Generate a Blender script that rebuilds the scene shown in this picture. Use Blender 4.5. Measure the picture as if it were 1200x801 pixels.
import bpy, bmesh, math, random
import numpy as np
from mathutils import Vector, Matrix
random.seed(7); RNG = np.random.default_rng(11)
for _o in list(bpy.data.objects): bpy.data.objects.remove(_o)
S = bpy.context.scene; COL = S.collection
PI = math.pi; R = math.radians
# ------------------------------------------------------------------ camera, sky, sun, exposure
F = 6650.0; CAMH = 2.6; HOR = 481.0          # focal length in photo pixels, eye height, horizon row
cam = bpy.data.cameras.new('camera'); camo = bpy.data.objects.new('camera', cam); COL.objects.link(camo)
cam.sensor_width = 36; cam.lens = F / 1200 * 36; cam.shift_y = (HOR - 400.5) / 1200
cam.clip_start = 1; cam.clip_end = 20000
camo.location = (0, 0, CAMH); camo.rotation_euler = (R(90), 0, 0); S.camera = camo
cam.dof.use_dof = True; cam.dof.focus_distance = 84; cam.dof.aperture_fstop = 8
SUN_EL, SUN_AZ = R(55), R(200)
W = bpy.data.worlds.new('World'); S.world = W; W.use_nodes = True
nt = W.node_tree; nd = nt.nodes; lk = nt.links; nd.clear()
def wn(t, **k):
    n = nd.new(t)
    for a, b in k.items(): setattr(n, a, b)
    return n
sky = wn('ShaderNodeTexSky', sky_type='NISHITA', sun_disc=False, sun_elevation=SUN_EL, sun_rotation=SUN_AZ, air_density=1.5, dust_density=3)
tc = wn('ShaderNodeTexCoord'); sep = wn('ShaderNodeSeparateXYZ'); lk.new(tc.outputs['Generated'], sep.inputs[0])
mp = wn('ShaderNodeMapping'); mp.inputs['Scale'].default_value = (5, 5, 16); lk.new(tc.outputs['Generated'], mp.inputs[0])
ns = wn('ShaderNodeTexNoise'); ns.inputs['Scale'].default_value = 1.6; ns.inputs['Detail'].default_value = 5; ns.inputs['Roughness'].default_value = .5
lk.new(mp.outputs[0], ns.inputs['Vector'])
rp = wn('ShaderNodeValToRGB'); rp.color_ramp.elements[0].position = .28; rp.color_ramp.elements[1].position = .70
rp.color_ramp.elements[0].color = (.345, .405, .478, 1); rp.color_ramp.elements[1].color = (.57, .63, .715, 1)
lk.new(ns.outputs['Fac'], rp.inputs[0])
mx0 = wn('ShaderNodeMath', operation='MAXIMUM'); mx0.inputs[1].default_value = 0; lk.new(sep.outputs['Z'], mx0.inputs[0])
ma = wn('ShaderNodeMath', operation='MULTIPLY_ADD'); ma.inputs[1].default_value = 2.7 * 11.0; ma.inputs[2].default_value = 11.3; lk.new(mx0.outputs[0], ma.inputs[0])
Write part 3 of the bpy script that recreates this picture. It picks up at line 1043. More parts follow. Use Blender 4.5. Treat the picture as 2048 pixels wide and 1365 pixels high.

**Task to carry out:** Report how many lines in the listing above include the word "scene". Give nothing but the number.

**Full solution:** 2